Oireachtas Joint and Select Committees

Tuesday, 24 May 2022

Joint Oireachtas Committee on Education and Skills

Future Funding of Higher Education: Discussion (Resumed)

Mr. Ray English:

I will try to answer some of the Senator's points. As winners of the Department's silver medal, we always consider Ms Leane, Mr. McSherry, Ms Yeates and Mr. Twomey national champions. We are keen to develop how those national champions go and engage with second-level schools and students. We would like to include that outreach from the schools base outwards in our work plan.

We also have longer-term plans not only to link the national competitions but to create junior school competitions alongside them. We can link second-level students into the junior school competitions and get junior school students to participate in appropriate competitions. Those students are then learning and feeding in, which will engage second-level students even more.

The third spoke in that wheel is that we are looking to develop skills packages from targeted industries for transition-year students. We must engage further with transition year. If we can supply materials to them that would engage them and if they look at the competitions available and the skills and careers packages, they might get a focus and become invested.

We must acknowledge the work of the Institute of Guidance Counsellors, IGC. It is helpful to us in World Skills Ireland. We have created some videos for the IGC and it is distributing them through its networks. It is keen to promote apprenticeship programmes and particular skills. That should be acknowledged.
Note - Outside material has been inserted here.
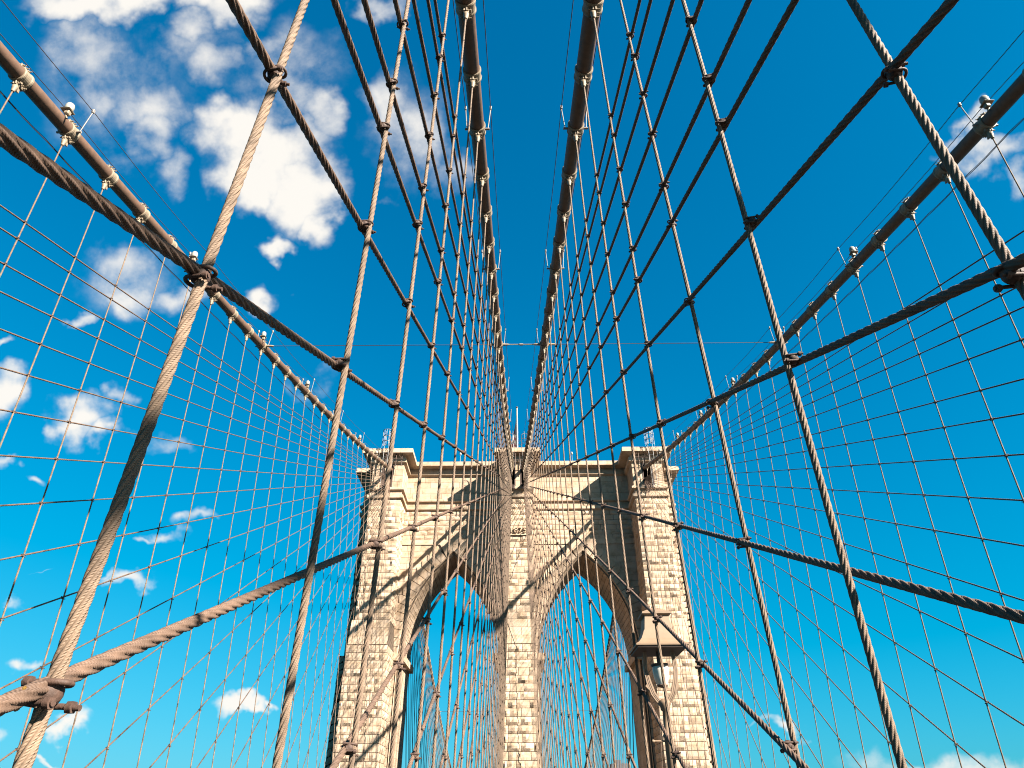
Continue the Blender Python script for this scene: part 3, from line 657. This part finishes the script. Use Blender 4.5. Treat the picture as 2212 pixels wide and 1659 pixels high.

We are also involved in looking at the need for digitisation and its increase with one of Worlds Skills Ireland's partners, namely, Autodesk. We have set up, and are currently running, a series of online engagements for anybody who wants to come along. It is like a massive open online course, MOOC, for Fusion 360, which is used particularly in mechanical and manufacturing industries. We are inviting anyone to come along and engage with this programme and allowing them to get the first visualisation of what Fusion 360 looks like. Free certification will be provided for those who want it. This is something we are looking to add on. It has worked successfully. The first roll-out of the programme involved 75 people and in the first online training session, we are hoping to grow that and then expand into other offerings, such as building information modelling, that might lead people into the construction side.

To return to the Senator's point, we anticipate digitalisation will have a strong impact on the building industry. That might change perceptions. The industry is never not going to be noisy and it will never be totally clean because it is still using cement, etc. However, for gender balance, the digitalisation side is one that could work. Building information modelling is ubiquitous in Irish industry now and that should provide a pathway to gender balance in that career. We can look to promote that. There is a strong opportunity in that regard.